Personale

Statali, altro giro sui contratti: a dicembre via ai negoziati 2025/27, aumenti da 158 euro

Atto di indirizzo firmato da Zangrillo: più spazio al welfare integrativo

di Gianni Trovati

Partiranno a dicembre, per la prima volta nell’anno iniziale del triennio di riferimento, le trattative per i contratti 2025/27 del pubblico impiego. Ad aprire la tornata sarà il tavolo relativo ai dipendenti di ministeri, agenzie fiscali ed enti pubblici non economici come Inps e Inail, cioè le circa 200mila persone che popolano il comparto delle Funzioni centrali. L’atto di indirizzo è stato firmato dal ministro per la Pa Paolo Zangrillo, e sul piatto ci sono aumenti medi da 158 euro a regime spalmati in modo uguale nei tre anni (con un incremento dell’1,8% all’anno).

A permettere l’apertura effettiva delle trattative è la conclusione del processo di certificazione della rappresentatività delle diverse sigle sindacali nei comparti e nelle aree del pubblico impiego, che ieri ha ottenuto il timbro da parte del collegio di indirizzo e controllo dell’Aran, l’agenzia di rappresentanza del datore di lavoro pubblico. «Le trattative partiranno a dicembre - ha assicurato ieri Antonio Naddeo, il presidente dell’Aran -, a soli dieci mesi dalla firma del contratto 2022/24».
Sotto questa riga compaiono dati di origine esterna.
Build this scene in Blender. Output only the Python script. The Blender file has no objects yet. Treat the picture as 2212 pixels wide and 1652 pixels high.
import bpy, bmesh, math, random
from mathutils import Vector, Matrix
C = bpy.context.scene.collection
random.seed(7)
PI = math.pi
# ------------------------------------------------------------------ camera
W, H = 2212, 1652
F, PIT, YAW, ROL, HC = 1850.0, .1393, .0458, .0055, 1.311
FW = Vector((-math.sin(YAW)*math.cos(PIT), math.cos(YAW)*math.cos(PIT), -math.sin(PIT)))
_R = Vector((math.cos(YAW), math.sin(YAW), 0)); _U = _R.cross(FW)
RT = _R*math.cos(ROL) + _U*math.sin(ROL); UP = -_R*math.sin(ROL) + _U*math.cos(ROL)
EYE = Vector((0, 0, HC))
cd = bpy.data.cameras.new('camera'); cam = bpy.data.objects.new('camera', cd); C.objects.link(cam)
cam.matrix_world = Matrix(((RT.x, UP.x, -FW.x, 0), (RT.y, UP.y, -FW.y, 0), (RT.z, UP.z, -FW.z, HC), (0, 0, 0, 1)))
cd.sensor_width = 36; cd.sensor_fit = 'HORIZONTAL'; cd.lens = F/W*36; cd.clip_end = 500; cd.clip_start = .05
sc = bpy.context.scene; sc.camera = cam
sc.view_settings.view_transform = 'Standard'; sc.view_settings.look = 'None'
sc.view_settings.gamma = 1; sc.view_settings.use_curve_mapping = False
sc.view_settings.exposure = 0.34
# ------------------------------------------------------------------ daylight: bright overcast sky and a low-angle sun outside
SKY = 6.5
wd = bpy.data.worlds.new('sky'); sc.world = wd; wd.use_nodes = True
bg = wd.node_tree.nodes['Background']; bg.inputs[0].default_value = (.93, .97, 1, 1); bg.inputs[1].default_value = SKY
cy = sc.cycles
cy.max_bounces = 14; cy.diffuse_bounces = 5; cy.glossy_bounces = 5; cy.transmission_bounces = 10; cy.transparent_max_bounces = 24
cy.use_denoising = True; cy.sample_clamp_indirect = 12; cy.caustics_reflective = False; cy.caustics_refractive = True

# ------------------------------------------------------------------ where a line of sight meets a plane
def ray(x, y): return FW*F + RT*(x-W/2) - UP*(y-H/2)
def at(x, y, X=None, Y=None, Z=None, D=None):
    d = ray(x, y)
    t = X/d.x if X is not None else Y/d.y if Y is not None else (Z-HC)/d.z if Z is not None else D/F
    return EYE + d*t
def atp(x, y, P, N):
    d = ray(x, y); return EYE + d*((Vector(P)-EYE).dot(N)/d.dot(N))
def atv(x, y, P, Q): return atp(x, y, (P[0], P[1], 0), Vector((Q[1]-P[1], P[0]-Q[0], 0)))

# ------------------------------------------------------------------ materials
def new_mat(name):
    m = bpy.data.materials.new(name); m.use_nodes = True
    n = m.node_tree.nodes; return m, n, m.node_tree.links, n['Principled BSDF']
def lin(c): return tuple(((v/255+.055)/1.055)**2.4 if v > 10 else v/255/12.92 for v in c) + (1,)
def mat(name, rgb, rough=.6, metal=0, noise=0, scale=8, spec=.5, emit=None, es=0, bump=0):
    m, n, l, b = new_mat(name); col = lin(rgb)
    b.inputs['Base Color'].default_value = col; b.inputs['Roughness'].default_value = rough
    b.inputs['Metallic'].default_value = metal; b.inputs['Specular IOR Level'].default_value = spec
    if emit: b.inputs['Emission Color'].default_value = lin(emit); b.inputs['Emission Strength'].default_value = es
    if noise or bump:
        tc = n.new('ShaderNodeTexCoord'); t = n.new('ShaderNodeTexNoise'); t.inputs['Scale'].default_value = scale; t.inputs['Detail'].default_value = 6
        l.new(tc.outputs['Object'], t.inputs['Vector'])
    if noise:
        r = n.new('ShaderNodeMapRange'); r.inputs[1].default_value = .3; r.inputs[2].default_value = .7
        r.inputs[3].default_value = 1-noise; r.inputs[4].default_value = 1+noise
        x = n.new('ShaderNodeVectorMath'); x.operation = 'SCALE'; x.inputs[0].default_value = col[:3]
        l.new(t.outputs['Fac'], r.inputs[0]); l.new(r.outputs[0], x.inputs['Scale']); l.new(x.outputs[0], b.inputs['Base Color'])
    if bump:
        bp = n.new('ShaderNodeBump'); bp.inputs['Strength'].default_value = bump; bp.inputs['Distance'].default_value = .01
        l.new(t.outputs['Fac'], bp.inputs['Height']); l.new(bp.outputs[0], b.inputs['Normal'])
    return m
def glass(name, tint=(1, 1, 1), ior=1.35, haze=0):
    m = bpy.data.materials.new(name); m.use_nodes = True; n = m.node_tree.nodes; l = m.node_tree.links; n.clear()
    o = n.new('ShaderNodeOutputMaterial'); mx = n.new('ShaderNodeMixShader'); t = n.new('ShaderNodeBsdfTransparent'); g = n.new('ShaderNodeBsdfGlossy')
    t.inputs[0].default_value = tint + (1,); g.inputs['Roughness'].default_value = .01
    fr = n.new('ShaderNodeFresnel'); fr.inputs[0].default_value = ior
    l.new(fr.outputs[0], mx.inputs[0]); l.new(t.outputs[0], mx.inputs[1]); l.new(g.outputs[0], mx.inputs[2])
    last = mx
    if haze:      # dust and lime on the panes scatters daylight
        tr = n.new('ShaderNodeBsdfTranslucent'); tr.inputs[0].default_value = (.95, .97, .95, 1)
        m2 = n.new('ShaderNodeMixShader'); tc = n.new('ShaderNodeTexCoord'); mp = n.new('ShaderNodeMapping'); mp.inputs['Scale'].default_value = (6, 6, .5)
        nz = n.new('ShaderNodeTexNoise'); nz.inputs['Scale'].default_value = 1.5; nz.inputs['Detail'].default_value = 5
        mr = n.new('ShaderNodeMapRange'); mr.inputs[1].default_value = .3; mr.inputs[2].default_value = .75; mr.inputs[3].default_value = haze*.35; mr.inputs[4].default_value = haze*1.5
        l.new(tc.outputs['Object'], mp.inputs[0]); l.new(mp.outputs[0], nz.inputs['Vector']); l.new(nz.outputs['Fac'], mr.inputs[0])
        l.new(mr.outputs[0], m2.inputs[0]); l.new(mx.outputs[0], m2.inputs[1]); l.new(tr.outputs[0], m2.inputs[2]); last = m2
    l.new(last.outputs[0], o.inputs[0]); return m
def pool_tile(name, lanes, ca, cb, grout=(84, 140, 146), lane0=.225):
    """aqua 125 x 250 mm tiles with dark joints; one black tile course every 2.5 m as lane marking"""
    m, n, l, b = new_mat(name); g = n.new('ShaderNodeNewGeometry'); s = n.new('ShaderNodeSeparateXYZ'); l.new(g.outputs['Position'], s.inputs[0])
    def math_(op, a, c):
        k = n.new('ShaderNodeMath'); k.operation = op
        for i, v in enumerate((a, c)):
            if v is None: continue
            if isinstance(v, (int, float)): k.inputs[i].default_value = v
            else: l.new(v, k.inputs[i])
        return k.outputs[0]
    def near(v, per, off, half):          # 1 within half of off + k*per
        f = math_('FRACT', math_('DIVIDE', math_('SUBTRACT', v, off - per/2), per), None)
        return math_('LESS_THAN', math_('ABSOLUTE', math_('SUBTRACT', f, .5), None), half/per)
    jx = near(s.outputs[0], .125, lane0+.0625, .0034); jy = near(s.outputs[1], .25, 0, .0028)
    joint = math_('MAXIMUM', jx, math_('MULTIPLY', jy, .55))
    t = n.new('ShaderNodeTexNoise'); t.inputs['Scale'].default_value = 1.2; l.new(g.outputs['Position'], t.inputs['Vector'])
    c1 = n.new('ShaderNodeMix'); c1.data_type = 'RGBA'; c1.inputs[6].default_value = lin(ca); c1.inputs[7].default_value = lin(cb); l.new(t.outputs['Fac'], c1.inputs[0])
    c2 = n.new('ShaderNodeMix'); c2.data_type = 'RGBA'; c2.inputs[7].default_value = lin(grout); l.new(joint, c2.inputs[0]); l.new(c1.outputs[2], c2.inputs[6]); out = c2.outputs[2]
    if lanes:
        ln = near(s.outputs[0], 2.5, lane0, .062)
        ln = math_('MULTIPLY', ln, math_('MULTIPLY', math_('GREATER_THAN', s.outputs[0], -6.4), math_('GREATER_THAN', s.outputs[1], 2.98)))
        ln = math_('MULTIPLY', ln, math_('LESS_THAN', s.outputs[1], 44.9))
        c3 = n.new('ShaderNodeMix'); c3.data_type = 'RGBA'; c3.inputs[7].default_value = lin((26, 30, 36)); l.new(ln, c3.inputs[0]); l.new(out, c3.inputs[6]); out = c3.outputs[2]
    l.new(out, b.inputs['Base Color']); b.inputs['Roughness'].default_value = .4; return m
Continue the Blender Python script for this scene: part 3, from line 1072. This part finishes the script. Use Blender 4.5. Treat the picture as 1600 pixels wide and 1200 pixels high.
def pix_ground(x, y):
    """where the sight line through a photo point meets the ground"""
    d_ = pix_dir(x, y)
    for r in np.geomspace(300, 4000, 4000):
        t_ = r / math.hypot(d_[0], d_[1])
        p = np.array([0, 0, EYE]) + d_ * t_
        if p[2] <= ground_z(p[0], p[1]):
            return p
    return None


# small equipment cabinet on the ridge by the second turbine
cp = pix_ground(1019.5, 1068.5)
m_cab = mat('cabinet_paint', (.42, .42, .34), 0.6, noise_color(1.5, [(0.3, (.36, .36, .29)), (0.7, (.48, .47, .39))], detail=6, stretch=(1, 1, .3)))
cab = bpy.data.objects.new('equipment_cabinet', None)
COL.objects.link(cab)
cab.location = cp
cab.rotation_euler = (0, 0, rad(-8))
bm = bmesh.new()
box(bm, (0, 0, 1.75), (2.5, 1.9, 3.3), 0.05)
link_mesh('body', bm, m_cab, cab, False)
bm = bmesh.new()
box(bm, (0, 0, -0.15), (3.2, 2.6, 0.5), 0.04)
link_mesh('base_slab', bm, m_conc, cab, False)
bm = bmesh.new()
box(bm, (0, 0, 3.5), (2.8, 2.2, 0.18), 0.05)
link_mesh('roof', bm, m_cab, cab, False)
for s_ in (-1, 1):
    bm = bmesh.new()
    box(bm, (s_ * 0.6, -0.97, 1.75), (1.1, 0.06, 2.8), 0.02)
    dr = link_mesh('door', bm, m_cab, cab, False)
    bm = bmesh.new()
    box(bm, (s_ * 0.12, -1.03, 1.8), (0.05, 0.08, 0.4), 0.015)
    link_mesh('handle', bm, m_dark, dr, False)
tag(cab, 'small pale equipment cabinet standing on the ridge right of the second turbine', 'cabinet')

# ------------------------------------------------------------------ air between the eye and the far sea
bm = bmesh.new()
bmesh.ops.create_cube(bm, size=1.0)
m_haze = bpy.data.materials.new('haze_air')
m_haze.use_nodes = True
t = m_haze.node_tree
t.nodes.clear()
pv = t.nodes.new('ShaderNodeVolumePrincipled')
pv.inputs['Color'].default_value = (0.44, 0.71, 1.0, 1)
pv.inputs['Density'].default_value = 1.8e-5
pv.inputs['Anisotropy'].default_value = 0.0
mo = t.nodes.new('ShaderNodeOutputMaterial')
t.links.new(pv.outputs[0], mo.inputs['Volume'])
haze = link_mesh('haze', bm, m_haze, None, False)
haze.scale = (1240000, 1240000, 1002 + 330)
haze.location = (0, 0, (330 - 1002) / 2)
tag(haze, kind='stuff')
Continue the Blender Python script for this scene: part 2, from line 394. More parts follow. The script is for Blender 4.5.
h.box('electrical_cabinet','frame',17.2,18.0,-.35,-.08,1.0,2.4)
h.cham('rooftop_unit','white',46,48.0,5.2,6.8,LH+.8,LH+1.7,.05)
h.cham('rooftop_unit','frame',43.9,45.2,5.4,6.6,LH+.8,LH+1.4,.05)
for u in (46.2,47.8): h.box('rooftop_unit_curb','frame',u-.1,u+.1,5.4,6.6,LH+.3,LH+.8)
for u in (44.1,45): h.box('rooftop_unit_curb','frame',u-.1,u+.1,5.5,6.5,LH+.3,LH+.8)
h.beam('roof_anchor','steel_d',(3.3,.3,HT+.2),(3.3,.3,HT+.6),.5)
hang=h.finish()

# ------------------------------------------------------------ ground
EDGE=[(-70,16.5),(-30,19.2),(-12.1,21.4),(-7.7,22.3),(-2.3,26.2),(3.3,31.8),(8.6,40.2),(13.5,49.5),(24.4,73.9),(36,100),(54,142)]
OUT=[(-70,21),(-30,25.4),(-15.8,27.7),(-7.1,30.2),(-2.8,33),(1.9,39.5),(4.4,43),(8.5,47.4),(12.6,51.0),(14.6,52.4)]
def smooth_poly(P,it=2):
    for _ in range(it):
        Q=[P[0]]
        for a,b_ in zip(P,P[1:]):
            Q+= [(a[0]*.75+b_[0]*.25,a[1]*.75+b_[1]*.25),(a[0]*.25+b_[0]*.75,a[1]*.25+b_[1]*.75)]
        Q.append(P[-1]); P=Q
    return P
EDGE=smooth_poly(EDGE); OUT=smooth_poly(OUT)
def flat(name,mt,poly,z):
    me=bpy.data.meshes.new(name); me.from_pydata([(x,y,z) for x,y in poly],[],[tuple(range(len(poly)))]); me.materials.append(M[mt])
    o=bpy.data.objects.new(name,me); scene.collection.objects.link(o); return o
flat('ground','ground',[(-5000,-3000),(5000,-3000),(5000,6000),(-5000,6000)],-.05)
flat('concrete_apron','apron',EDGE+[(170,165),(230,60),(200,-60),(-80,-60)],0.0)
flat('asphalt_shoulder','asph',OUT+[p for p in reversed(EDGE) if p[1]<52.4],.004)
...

L’obiettivo di tagliare i tempi per recuperare i ritardi storici della contrattazione pubblica riallineandone il calendario a quello della realtà è al centro dell’agenda portata avanti da Zangrillo insieme al ministro dell’economia Giorgetti, che nella scorsa manovra ha garantito gli stanziamenti per i rinnovi fino al 2030. Per il 2025/27 sono in gioco 9,93 miliardi di euro, divisi fra i 5,55 miliardi dei settori statali coperti dalla legge di bilancio e i 4,38 miliardi per gli enti territoriali finanziati con i bilanci locali e il fondo sanitario. Al conto vanno poi aggiunte misure specifiche per i singoli settori della Pa, come il fondo statale (50 milioni nel 2027 e 100 dal 2028) per sostenere le retribuzioni nei Comuni.

Il calendario dei rinnovi è diventato centrale per l’esigenza di rimarginare i colpi portati al potere d’acquisto dall’inflazione del 2021/23, perché gli oltre 16 punti percentuali di incremento cumulati in quel periodo dai prezzi sono risultati irrecuperabili in una sola tornata, che avrebbe richiesto oltre 32 miliardi di euro per pareggiare i conti. È nata anche da qui la spinta ad accelerare, per avvicinare fra loro le firme dei nuovi contratti intensificando il ritmo di arrivo dei loro effetti in busta paga: nei due trienni 2022/24 e 2025/27, calcola l’Aran, l’aumento a regime sarebbe di 324 euro lordi al mese, cumulando il +6% del contratto firmato a inizio anno e il +5,4% offerto da quello in arrivo ora sui tavoli delle trattative.

Il confronto con i sindacati viaggerà sul percorso tracciato da un atto di indirizzo snello, che in quattro pagine chiede soprattutto di valorizzare le regole della contrattazione decentrata, chiamata a garantire una «effettiva diversificazione degli istituti premiali» e a spingere sul welfare integrativo: tra le ipotesi portate al tavolo dall’atto di indirizzo c’è infatti «l’estensione delle tipologie di prestazioni» e la possibilità di destinare al welfare una quota delle risorse accessorie aggiuntive messe a disposizione dalla scorsa manovra (comma 121 della legge 207/2024).